Example 1 is an amplifier structure. The amplifier structure may include a first amplifier substructure including a first amplifier and a first filter structure and configured to provide a first high frequency output signal and a first low frequency output signal having a frequency lower than the frequency of the first high frequency output signal; a second amplifier substructure including a second amplifier and a second filter structure and configured to provide a second high frequency output signal and a second low frequency output signal having a frequency lower than the frequency of the second high frequency output signal; a first combination node configured to receive the first high frequency output signal and the second low frequency output signal and to provide a first amplified signal; and a second combination node configured to receive the first low frequency output signal and the second high frequency output signal and to provide a second amplified signal.

In Example 2, the subject matter of Example 1 can optionally include that each of the first amplifier substructure and the second amplifier substructure have a same structure.

In Example 3, the subject matter of any one of Examples 1 or 2 can optionally include that the first amplifier substructure includes a first transistor and a second transistor. A first controlled terminal of the first transistor is coupled to a first controlled terminal of the second transistor. A second controlled terminal of the first transistor is coupled to a first terminal providing the first high frequency output signal, and a second controlled terminal of the second transistor is coupled to a second terminal providing the first low frequency output signal.

In Example 4, the subject matter of any one of Examples 1 to 3 can optionally include that the second amplifier substructure includes a third transistor and a fourth transistor.
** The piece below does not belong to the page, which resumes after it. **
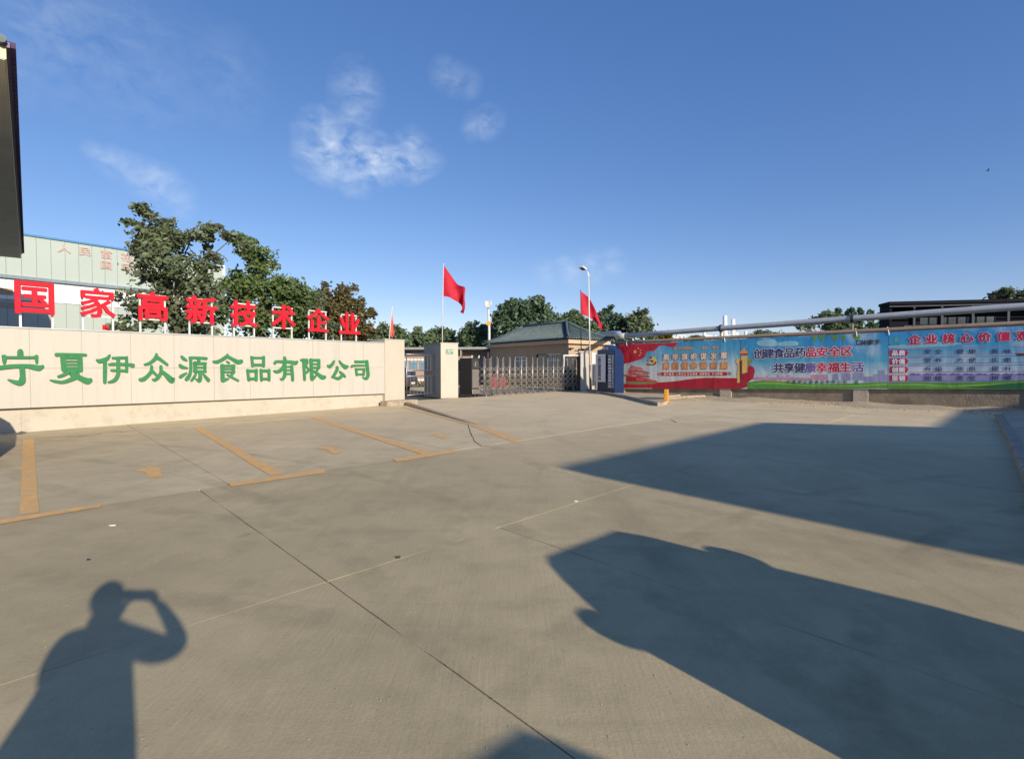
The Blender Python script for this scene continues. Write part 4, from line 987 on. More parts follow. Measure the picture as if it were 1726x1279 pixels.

A first controlled terminal of the third transistor is coupled to a first controlled terminal of the fourth transistor, a second controlled terminal of the third transistor is coupled to a third terminal providing the second high frequency output signal, and a second controlled terminal of the fourth transistor is coupled to a fourth terminal providing the second low frequency output signal.

In Example 5, the subject matter of any one of Examples 3 or 4 can optionally include that the first amplifier further includes a first cascode transistor coupled to the first transistor and a second cascode transistor coupled to the second transistor.

In Example 6, the subject matter of any one of Examples 3 to 5 can optionally include that the second amplifier further includes a third cascode transistor coupled to the third transistor and a fourth cascode transistor coupled to the fourth transistor.

In Example 7, the subject matter of any one of Examples 1 to 6 can optionally include that the first amplifier is configured in a common gate structure.

In Example 8, the subject matter of any one of Examples 1 to 7 can optionally include that the second amplifier is configured in a common gate structure.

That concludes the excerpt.